Further, even though rulemaking can take time, the FTC’s adjudicative process is not necessarily much better. In 2015, adjudications through the FTC’s administrative process typically took two years. Former FTC Commissioner Philip Elman once observed that case-by-case adjudication “may simply be too slow and cumbersome to produce specific and clear standards adequate to the needs of businessmen, the private bar, and the government agencies.” Even if rulemaking takes longer, it may still be more efficient because of a rule’s ability to apply across the board to different industries and types of workers. It may also be more efficient because it is better able to capture all of the relevant considerations through the notice-and-comment process.

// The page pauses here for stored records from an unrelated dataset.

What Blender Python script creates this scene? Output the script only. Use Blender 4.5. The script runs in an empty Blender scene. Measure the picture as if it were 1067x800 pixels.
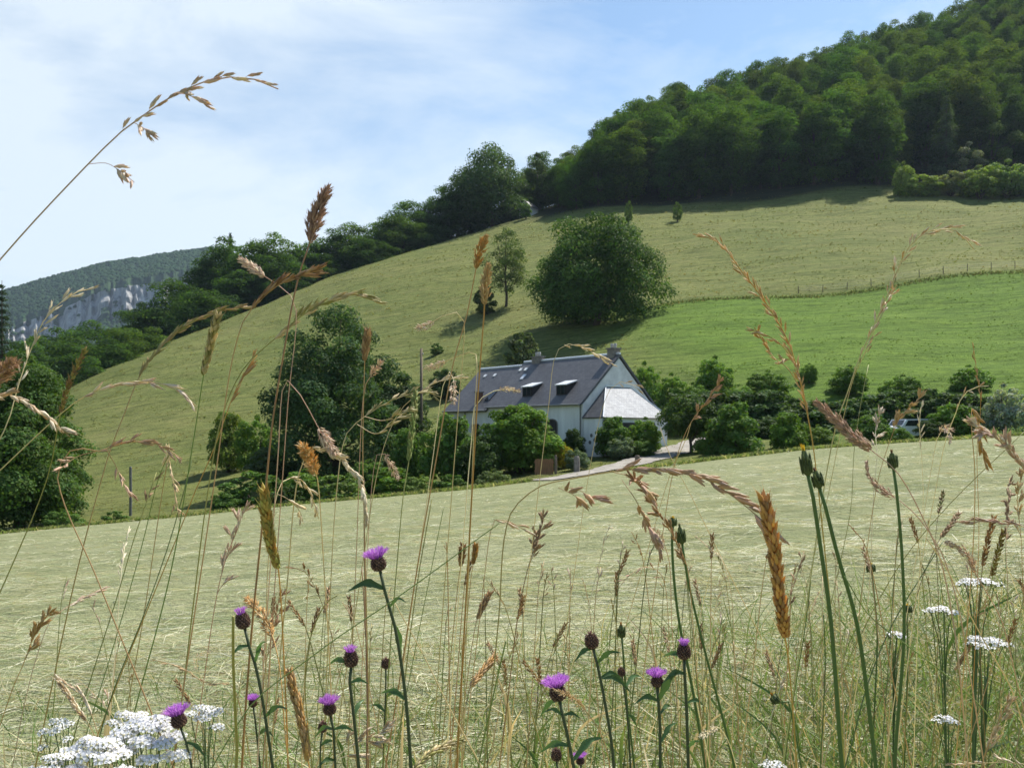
import bpy, math, random
import numpy as np
R = math.radians
rng = np.random.default_rng(7)
random.seed(7)
F = 950.0            # focal length in photo pixels (1067 wide)
CX, HY = 533.5, 452.0
scene = bpy.context.scene
col = scene.collection

# ------------------------------------------------------------------ scene, camera, light
scene.view_settings.view_transform = 'Standard'
scene.view_settings.look = 'None'
scene.view_settings.gamma = 1.0
scene.view_settings.use_curve_mapping = False
scene.view_settings.exposure = 0.82
cam = bpy.data.objects.new('camera', bpy.data.cameras.new('camera'))
col.objects.link(cam)
cam.rotation_euler = (R(90), 0, 0)
cam.data.sensor_width = 36.0
cam.data.lens = F / 1067 * 36
cam.data.shift_y = (HY - 400) / 1067
cam.data.clip_start = 0.05
cam.data.clip_end = 9000
cam.data.dof.use_dof = True
cam.data.dof.focus_distance = 1.5
cam.data.dof.aperture_fstop = 30
scene.camera = cam

SUN_AZ, SUN_EL = 46.0, 55.0     # azimuth to the right of the view direction
sd = bpy.data.lights.new('sun', 'SUN')
sd.energy = 5.0
sd.angle = R(0.53)
sd.color = (1.0, 0.95, 0.87)
sun = bpy.data.objects.new('sun', sd)
col.objects.link(sun)
sun.rotation_euler = (R(90 - SUN_EL), 0, R(-SUN_AZ + 180))
# direction towards the sun
SV = np.array([math.sin(R(SUN_AZ)) * math.cos(R(SUN_EL)), math.cos(R(SUN_AZ)) * math.cos(R(SUN_EL)), math.sin(R(SUN_EL))])
from mathutils import Vector
sun.rotation_euler = Vector(SV).to_track_quat('Z', 'Y').to_euler()

world = bpy.data.worlds.new('World')
scene.world = world
world.use_nodes = True
nt = world.node_tree
nt.nodes.clear()
N = nt.nodes.new
L = nt.links.new
out = N('ShaderNodeOutputWorld')
bg = N('ShaderNodeBackground')
bg.inputs['Strength'].default_value = 0.072
sky = N('ShaderNodeTexSky')
sky.sky_type = 'NISHITA'
sky.sun_disc = False
sky.sun_elevation = R(SUN_EL)
sky.sun_rotation = R(SUN_AZ)
sky.air_density = 1.0
sky.dust_density = 0.6
sky.ozone_density = 1.5
tc = N('ShaderNodeTexCoord')
mp = N('ShaderNodeMapping')
mp.inputs['Rotation'].default_value = (0.15, R(-28), 0.2)
mp.inputs['Scale'].default_value = (1.2, 1.6, 3.1)
mp.inputs['Location'].default_value = (0.55, 0.1, 0.25)
n1 = N('ShaderNodeTexNoise')
n1.inputs['Scale'].default_value = 2.6
n1.inputs['Detail'].default_value = 9
n1.inputs['Roughness'].default_value = 0.6
n1.inputs['Distortion'].default_value = 0.35
rp = N('ShaderNodeValToRGB')
rp.color_ramp.elements[0].position = 0.36
rp.color_ramp.elements[0].color = (0, 0, 0, 1)
rp.color_ramp.elements[1].position = 0.72
rp.color_ramp.elements[1].color = (1, 1, 1, 1)
sx = N('ShaderNodeSeparateXYZ')
ml = N('ShaderNodeMapRange')         # the cirrus is thicker to the west (left)
ml.inputs['From Min'].default_value = 0.35
ml.inputs['From Max'].default_value = -0.45
ml.inputs['To Min'].default_value = -0.10
ml.inputs['To Max'].default_value = 0.17
ad = N('ShaderNodeMath'); ad.operation = 'ADD'
mlow = N('ShaderNodeMapRange')       # thin veil thickens towards the horizon
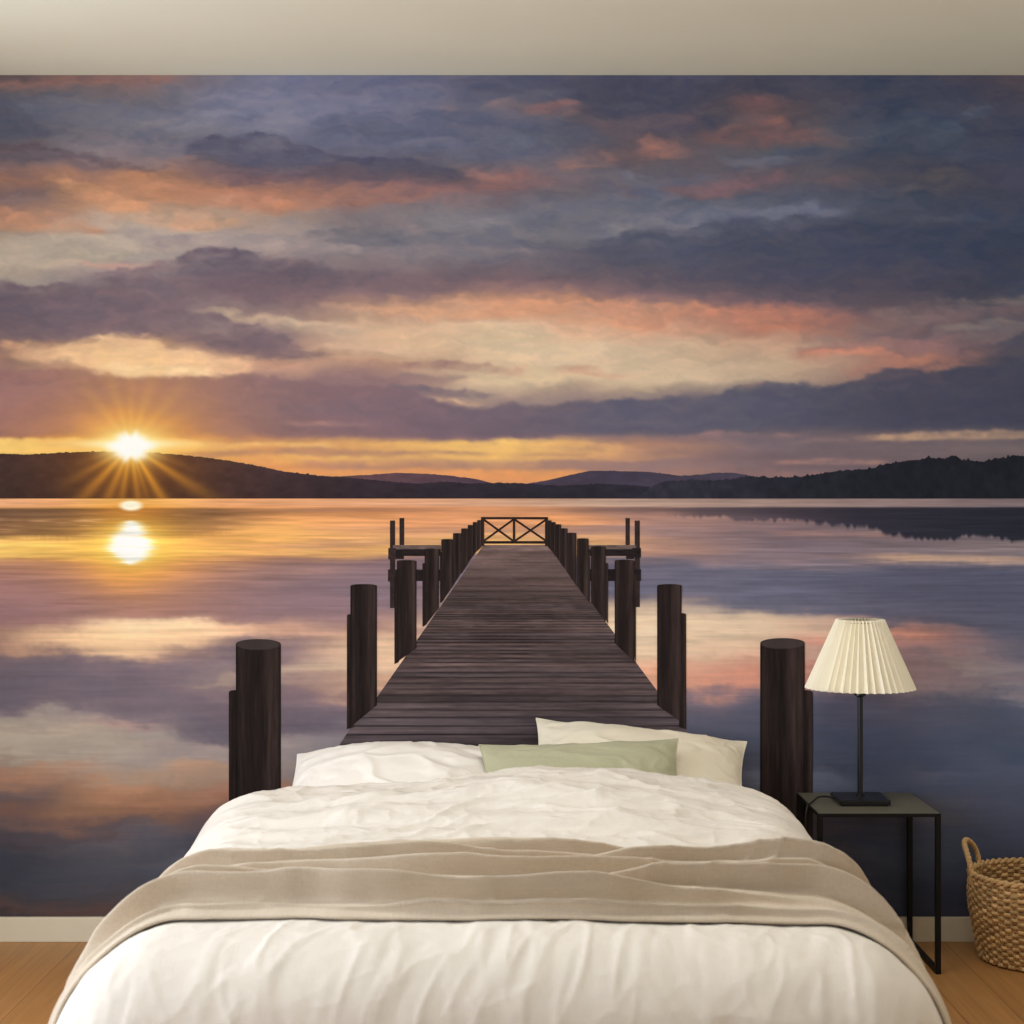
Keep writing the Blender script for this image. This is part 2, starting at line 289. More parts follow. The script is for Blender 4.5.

It is true that some states already have a bright-line rule against noncompetes by making noncompetes unenforceable. Even so, there is value in establishing a bright-line rule through rulemaking at a federal level: this provides greater uniformity across states. In addition, rulemaking could have some value if it is used to establish notice requirements—for example, the FTC could promulgate a rule requiring employers to notify employees of the relevant noncompete laws. Notice requirements are one example where case-by-case adjudication would be especially ineffective.

Conclusion

In certain contexts, rulemaking is a better alternative to adjudication. Noncompete use for low-wage workers is one such example. Rulemaking provides more uniformity, notice, and opportunity to participate for low-wage workers than adjudication does. And given that both state noncompete law and federal antitrust law require such fact-specific inquiries, rulemaking is also more efficient than adjudication. Thus, the FTC should use its competition-rulemaking authority to ban noncompete use for low-wage workers instead of relying only on adjudication.